Given request: Your task is to retype, word for word, the lines from the start of the data through the line holding "q.build('bracket_clip', None, tr)". Do not include the pictures.

Collected data:
- - - - - - -

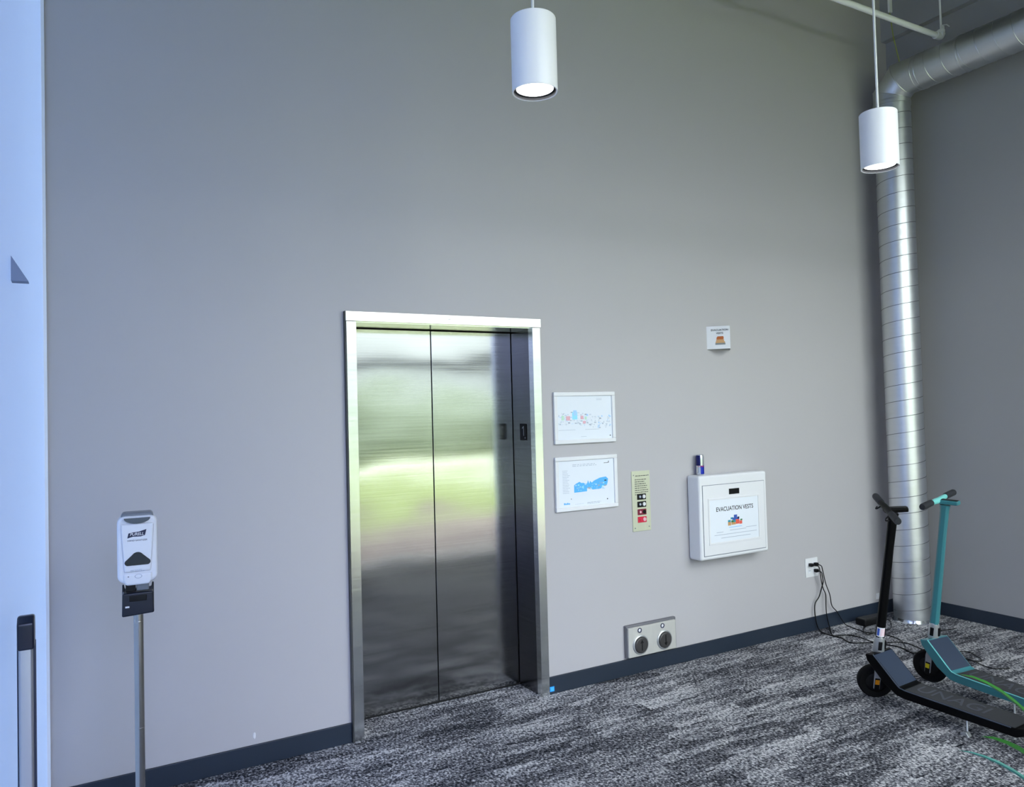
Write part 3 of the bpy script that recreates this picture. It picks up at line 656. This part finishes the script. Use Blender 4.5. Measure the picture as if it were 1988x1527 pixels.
q.prism([(-.055, 1.045), (-.049, 1.045), (-.046, 1.028), (.046, 1.028), (.049, 1.045), (.055, 1.045), (.055, .945), (.04, .938), (-.05, .934), (-.057, .934)], .006, .022, 'Y', NAVYP, .003)
q.prism([(-.056, .934), (.055, .940), (.052, 1.022), (-.053, 1.022)], -.052, .006, 'Y', NAVYP, .006, 3)
tr = q.build('drip_tray_bracket', NAVYP, e)
q = MB(); q.box(-.044, -.030, -.0535, -.050, .968, .974, WHITE2); q.box(-.03, .03, -.0535, -.051, .99, 1.012, BLACK, .002); q.build('bracket_clip', None, tr)

# ------------------------------------------------------------------ scooters
def scooter(label, x, y, psi, lean, steer, rake, h, body, side, edge, refl, sticker, leadmat):
    root = tag(empty('electric_scooter', (x, y, 0)), label, 'electric scooter', 'electric scooters charging by the duct')
    root.rotation_euler = Matrix.Rotation(math.radians(psi), 3, 'Z').to_4x4().to_euler() if False else (Matrix.Rotation(math.radians(psi), 4, 'Z') @ Matrix.Rotation(math.radians(-lean), 4, 'X')).to_euler()
    R = .095; A = Vector((0, 0, R)); rk = math.radians(rake)
    ax = Vector((-math.sin(rk), 0, math.cos(rk)))
    # frame of steering axis: local z along the axis, origin on the axle
    base = Matrix(((math.cos(rk), 0, -math.sin(rk)), (0, 1, 0), (math.sin(rk), 0, math.cos(rk)))).to_4x4()
    T = Matrix.Translation(A) @ base @ Matrix.Rotation(math.radians(steer), 4, 'Z')
    T0 = Matrix.Translation(A) @ base
    ln = (h-R)/math.cos(rk)
    # neck and deck, one casting
    hw = .082
    prof = [(-.012, .268), (-.062, .276), (-.205, .137), (-.235, .129), (-.80, .124), (-.86, .145), (-.94, .20), (-.95, .195), (-.87, .115), (-.80, .082), (-.24, .082), (-.19, .088), (-.115, .135), (-.02, .235)]
    MB().prism(prof, -hw, hw, 'Y', body, .006, 2, smooth=True).build('deck', body, root)
    q = MB(); q.tube(smooth_path([(-.062, hw-.004, .275), (-.13, hw-.002, .2105), (-.198, hw-.002, .1445), (-.225, hw-.002, .1335), (-.30, hw-.002, .1295), (-.78, hw-.002, .1255)], 4), .003, 8, edge); q.build('edge_highlight', edge, root)  # thin paler tube paints the highlight along the deck edge
    q = MB(); s = hw-.009; d_ = Vector((-.143, 0, -.139)).normalized(); nn_ = Vector((-d_.z, 0, d_.x)); nn_ = nn_ if nn_.z > 0 else -nn_
    a1 = Vector((-.066, 0, .2720))+nn_*.0016; b1 = Vector((-.203, 0, .1390))+nn_*.0016
    q.poly([(a1.x, -s, a1.z), (a1.x, s, a1.z), (b1.x, s, b1.z), (b1.x, -s, b1.z)], NECKR)
    q.build('neck_pad', NECKR, root)
    q = MB(); q.prism([(-.232, .1293), (-.795, .1245), (-.795, .1275), (-.235, .1318)], -s, s, 'Y', DECKR, .001); pad = q.build('grip_pad', DECKR, root)
    text('embossed_letters', 'UNAGI', .118, (-.45, 0, .1306), DECKN, pad, rot=(0, math.radians(.44), PI), ext=.0004, sx=1.02)
    # rear wheel and fender
    q = MB(); q.lathe([(R*.55, -.02), (R*.93, -.022), (R, -.012), (R, .012), (R*.93, .022), (R*.55, .02)], 40, RUB, Matrix.Translation((-.955, 0, R)) @ Matrix.Rotation(PI/2, 4, 'X')); rw = q.build('rear_wheel', RUB, root)
    MB().lathe([(0, -.03), (R*.56, -.024), (R*.56, .024), (0, .03)], 32, GREYP, Matrix.Translation((-.955, 0, R)) @ Matrix.Rotation(PI/2, 4, 'X')).build('hub', GREYP, rw)
    P = [(-.955+.112*math.cos(t), .095+.112*math.sin(t)) for t in [math.radians(a) for a in range(20, 150, 10)]]
    P += [(-.955+.106*math.cos(t), .095+.106*math.sin(t)) for t in [math.radians(a) for a in range(140, 10, -10)]]
    MB().prism(P, -.03, .03, 'Y', body).build('rear_fender', body, root)
    # kickstand (near side), foot on the ground
    zf = math.tan(math.radians(-lean))*.0
    q = MB(); lf = -.075*math.sin(math.radians(0))
    yk = .070; zg = yk*math.tan(math.radians(lean))
    q.tube([(-.552, .052, .086), (-.560, yk, zg+.010)], .0055, 10, SILV); q.prism([(-.578, zg+.001), (-.535, zg+.001), (-.535, zg+.012), (-.55, zg+.022), (-.565, zg+.022)], yk-.008, yk+.020, 'Y', SILV, .002); q.build('kickstand', SILV, root)
    # front wheel
    TW = T @ Matrix.Rotation(PI/2, 4, 'X')
    q = MB(); q.lathe([(R*.58, -.024), (R*.90, -.027), (R*.985, -.018), (R, 0), (R*.985, .018), (R*.90, .027), (R*.58, .024)], 48, RUB, TW); fwh = q.build('front_wheel', RUB, root)
    q = MB(); q.lathe([(0, -.030), (.018, -.030), (.05, -.024), (R*.58, -.020), (R*.58, .020), (.05, .024), (.018, .030), (0, .030)], 40, BLACK, TW); q.build('hub', BLACK, fwh)
    # fork legs
    q = MB()
    for s_ in (1, -1):
        q.prism([(-.016, -.030), (.016, -.030), (.018, .075), (.012, .112), (-.02, .135), (-.018, .075)], s_*.031, s_*.043, 'Y', SILV, .003, T=T)
    q.prism([(-.028, .112), (.028, .112), (.024, .142), (-.024, .142)], -.043, .043, 'Y', body, .005, T=T)
    fk = q.build('fork', None, root)
    for s_ in (1, -1):
        q = MB(); q.box(-.013, .013, s_*.0445-.0015, s_*.0445+.0015, -.038, .036, BLACK, .001, T=T); q.box(-.011, .011, s_*.0465-.001, s_*.0465+.001, .000, .028, refl, .0008, T=T); q.build('reflector', None, fk)
    # silver collar with latch
    q = MB(); q.lathe([(.028, .176), (.031, .190), (.029, .215), (.0265, .262), (.023, .272)], 28, SILV, T); col_ = q.build('folding_collar', SILV, root)
    q = MB(); q.box(-.036, -.020, -.009, .009, .198, .248, BLACK, .003, T=T); q.box(-.010, .010, .022, .032, .198, .248, BLACK, .003, T=T); q.build('latch', BLACK, col_)
    # tapered stem
    q = MB(); bm_ = bmesh.new(); rg = []
    for z, a, c in ((.264, .0225, .0215), (.34, .0225, .0205), (.55, .0210, .0185), (.80, .0200, .0165), (ln-.055, .022, .0175), (ln-.02, .026, .02)):
        o = []
        for i in range(8):
            t = PI/8+i*PI/4; o.append(bm_.verts.new((a*1.08*math.copysign(abs(math.cos(t))**.75, math.cos(t)), c*1.08*math.copysign(abs(math.sin(t))**.75, math.sin(t)), z)))
        rg.append(o)
    for a, c in zip(rg, rg[1:]):
        for i in range(8): bm_.faces.new((a[i], a[(i+1) % 8], c[(i+1) % 8], c[i]))
    bm_.faces.new(rg[0][::-1]); bm_.faces.new(rg[-1]); bmesh.ops.bevel(bm_, geom=[e_ for e_ in bm_.edges], offset=.0015, segments=2, affect='EDGES')
    q._merge(bm_, side, True, T); st = q.build('steering_stem', side, root)
    if sticker:
        q = MB(); r_ = .0262; zz_ = .285
        for k in range(14):
            a0_, a1_ = math.radians(32+k*7), math.radians(32+(k+1)*7)
            m_ = LBLUE if 1 <= k < 5 else (WHITE if k in (0, 5, 6) else (PINK if k % 2 else WHITE))
            for zq0, zq1, mm in ((.276, .282, WHITE), (.282, .324, m_), (.324, .33, WHITE)):
                pts = [T @ Vector((r_*math.cos(a), r_*.93*math.sin(a), z)) for a, z in ((a0_, zq0), (a1_, zq0), (a1_, zq1), (a0_, zq1))]
                q.poly(pts, mm)
        q.build('sticker', None, st)
    # handlebar head with screen
    q = MB(); q.prism([(-.075, -.017), (.030, -.020), (.046, -.026), (.052, -.018), (.050, .022), (.035, .026), (-.070, .020)], -.013, .010, 'Z', None, .005, 2, T=T @ Matrix.Translation((0, 0, ln)) @ Matrix.Rotation(math.radians(rake)*.6, 4, 'Y'))
    head = q.build('handlebar_head', body, root)
    q = MB(); q.box(-.066, .034, -.014, .014, .0102, .0125, BLACK, .001, T=T @ Matrix.Translation((0, 0, ln)) @ Matrix.Rotation(math.radians(rake)*.6, 4, 'Y')); q.build('screen', BLACK, head)
    q = MB(); q.tube([T @ Vector((.034+.010*abs(t)/.2, t, ln-.0+.004*abs(t)/.2)) for t in (-.20, -.10, -.04, 0, .04, .10, .20)], [.011, .014, .017, .017, .017, .014, .011], 16); bar = q.build('handlebar', leadmat, root)
    for s_ in (1, -1):
        q = MB(); q.tube([T @ Vector((.038, s_*t, ln+.003)) for t in (.095, .10, .15, .21, .217, .218)], [.014, .018, .0185, .0185, .0165, .012], 18); q.build('grip', GRIP, bar)
        q = MB(); q.tube(smooth_path([T @ Vector(v) for v in ((.040, s_*.080, ln-.010), (.058, s_*.085, ln-.028), (.062, s_*.10, ln-.034), (.052, s_*.115, ln-.028))], 4), .004, 8); q.build('thumb_lever', BLACK, bar)
    return root
scooter('black electric scooter in front, silver collar and orange fork reflector', 3.940, -1.057, 88.4, 3.6, 50.5, 11.6, 1.086, SCBLK, SCBLK, mat('edge_sheen', (70, 78, 92), .3), ORANGE, True, SCBLK)
scooter('teal electric scooter behind the black one, beside the duct', 4.427, -1.080, 81.0, 2.8, 18.7, 10.7, 1.089, TEAL, TEAL, TEALD, YELLOW, False, TEALD)

# ------------------------------------------------------------------ potted plant by the window, only leaf tips reach the view
e = tag(empty('potted_plant', (2.14, -3.07, 0)), 'green strap-leaved plant whose leaf tips reach in at the lower right corner', 'plant')
MB().lathe([(0, 0), (.12, 0), (.15, .40), (.16, .42), (.145, .42), (.14, .38), (0, .38)], 40, POT).build('pot', POT, e)
MB().lathe([(0, .385), (.139, .383)], 32, SOIL).build('soil', SOIL, e)
def leaf(base, tip, rise, wdt, m):
    q = MB(); b0 = Vector(base); t0 = Vector(tip); n_ = 14; side = (t0-b0).cross(Vector((0, 0, 1))).normalized(); L_, R_ = [], []
    for i in range(n_+1):
        t = i/n_; p = b0.lerp(t0, t)+Vector((0, 0, rise*4*t*(1-t))); wv_ = wdt*math.sin(PI*min(1, .12+t*.88))**.7
        L_.append(q.bm.verts.new(p-side*wv_+Vector((0, 0, .01*wv_/wdt)))); R_.append((q.bm.verts.new(p), q.bm.verts.new(p+side*wv_+Vector((0, 0, .01*wv_/wdt)))))
    for i in range(n_):
        a, c = L_[i], L_[i+1]; (m0, r0_), (m1, r1_) = R_[i], R_[i+1]
        for f in (q.bm.faces.new((a, m0, m1, c)), q.bm.faces.new((m0, r0_, r1_, m1))): f.smooth = True
    q.build('leaf', m, e)
O = Vector((2.14, -3.07, 0))
for tip, rise, wd, m in (((1.905, -2.742, .990), .138, .022, LEAF), ((1.950, -2.763, .835), .110, .026, LEAF), ((1.900, -2.733, .802), .098, .010, LEAF2)):
    leaf((0, 0, .39), Vector(tip)-O, rise, wd, m)
for i in range(12):
    a = i*2*PI/12+.3
    if 2.3 < a % (2*PI) < 3.9: continue
    r_ = rnd.uniform(.12, .22); leaf((.02*math.cos(a), .02*math.sin(a), .39), (r_*math.cos(a), r_*math.sin(a)*.75, rnd.uniform(.7, 1.25)), rnd.uniform(.1, .25), .028, LEAF if i % 3 else LEAF2)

- - - - - - -

Correct response:
Write part 3 of the bpy script that recreates this picture. It picks up at line 656. This part finishes the script. Use Blender 4.5. Measure the picture as if it were 1988x1527 pixels.
q.prism([(-.055, 1.045), (-.049, 1.045), (-.046, 1.028), (.046, 1.028), (.049, 1.045), (.055, 1.045), (.055, .945), (.04, .938), (-.05, .934), (-.057, .934)], .006, .022, 'Y', NAVYP, .003)
q.prism([(-.056, .934), (.055, .940), (.052, 1.022), (-.053, 1.022)], -.052, .006, 'Y', NAVYP, .006, 3)
tr = q.build('drip_tray_bracket', NAVYP, e)
q = MB(); q.box(-.044, -.030, -.0535, -.050, .968, .974, WHITE2); q.box(-.03, .03, -.0535, -.051, .99, 1.012, BLACK, .002); q.build('bracket_clip', None, tr)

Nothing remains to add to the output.